** begin Material **
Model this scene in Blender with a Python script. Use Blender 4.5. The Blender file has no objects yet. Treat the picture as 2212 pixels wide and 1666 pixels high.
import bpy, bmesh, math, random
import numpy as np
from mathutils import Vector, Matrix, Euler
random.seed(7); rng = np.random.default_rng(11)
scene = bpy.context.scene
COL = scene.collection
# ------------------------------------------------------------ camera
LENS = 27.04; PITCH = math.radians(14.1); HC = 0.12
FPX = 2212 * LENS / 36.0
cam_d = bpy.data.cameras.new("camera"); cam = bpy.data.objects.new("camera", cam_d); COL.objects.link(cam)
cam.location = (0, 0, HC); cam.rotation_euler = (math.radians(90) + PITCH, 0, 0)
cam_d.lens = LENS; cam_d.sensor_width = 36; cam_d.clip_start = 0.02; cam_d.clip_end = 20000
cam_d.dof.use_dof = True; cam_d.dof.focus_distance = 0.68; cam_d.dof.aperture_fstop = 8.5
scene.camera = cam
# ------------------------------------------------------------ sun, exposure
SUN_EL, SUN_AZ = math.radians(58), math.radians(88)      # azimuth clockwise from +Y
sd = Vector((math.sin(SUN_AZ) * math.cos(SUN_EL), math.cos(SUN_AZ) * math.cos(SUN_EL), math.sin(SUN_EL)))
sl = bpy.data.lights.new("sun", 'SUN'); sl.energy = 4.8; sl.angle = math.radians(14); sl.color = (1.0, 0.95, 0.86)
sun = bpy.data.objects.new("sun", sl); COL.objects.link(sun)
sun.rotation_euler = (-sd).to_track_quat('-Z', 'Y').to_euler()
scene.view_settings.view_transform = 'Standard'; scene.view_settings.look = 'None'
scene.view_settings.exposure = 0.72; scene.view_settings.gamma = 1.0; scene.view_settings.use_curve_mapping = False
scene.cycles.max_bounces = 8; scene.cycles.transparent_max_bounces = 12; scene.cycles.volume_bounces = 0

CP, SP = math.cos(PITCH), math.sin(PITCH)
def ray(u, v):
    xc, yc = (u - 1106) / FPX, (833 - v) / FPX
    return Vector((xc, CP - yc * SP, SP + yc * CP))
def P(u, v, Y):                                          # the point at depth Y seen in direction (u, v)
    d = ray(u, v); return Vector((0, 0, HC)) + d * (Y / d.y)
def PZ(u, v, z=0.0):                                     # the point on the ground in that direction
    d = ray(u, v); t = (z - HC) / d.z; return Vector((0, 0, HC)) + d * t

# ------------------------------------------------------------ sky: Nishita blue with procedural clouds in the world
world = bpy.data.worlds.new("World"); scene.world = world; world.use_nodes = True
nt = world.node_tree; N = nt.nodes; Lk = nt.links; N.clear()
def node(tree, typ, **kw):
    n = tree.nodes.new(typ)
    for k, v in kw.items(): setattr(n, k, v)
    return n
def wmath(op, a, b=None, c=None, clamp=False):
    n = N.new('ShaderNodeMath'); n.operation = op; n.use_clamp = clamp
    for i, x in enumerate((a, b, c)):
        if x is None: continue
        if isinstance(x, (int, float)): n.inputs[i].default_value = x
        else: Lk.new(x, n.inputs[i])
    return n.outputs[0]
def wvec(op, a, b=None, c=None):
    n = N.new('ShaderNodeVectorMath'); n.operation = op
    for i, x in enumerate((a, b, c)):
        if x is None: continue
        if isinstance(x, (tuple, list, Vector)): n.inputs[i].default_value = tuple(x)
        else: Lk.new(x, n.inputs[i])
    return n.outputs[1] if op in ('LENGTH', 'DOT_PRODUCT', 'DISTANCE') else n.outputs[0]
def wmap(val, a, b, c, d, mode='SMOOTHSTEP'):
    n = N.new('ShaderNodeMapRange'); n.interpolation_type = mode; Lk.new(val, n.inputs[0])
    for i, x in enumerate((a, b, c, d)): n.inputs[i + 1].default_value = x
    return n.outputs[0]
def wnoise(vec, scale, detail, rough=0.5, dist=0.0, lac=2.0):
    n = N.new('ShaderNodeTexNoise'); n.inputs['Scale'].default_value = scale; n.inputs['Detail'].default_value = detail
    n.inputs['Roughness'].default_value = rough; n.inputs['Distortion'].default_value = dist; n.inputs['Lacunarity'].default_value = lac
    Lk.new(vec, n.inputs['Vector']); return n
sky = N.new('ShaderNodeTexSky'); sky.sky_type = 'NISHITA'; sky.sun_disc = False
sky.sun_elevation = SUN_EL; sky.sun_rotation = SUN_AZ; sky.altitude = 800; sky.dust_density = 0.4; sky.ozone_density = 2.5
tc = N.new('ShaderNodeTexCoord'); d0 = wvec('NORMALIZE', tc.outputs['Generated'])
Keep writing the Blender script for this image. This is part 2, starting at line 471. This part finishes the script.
** end Material **
_What is being asked:_ Using the records above, say how many lines include the string "objects". Only the number is wanted.

_Result of this exercise:_ 3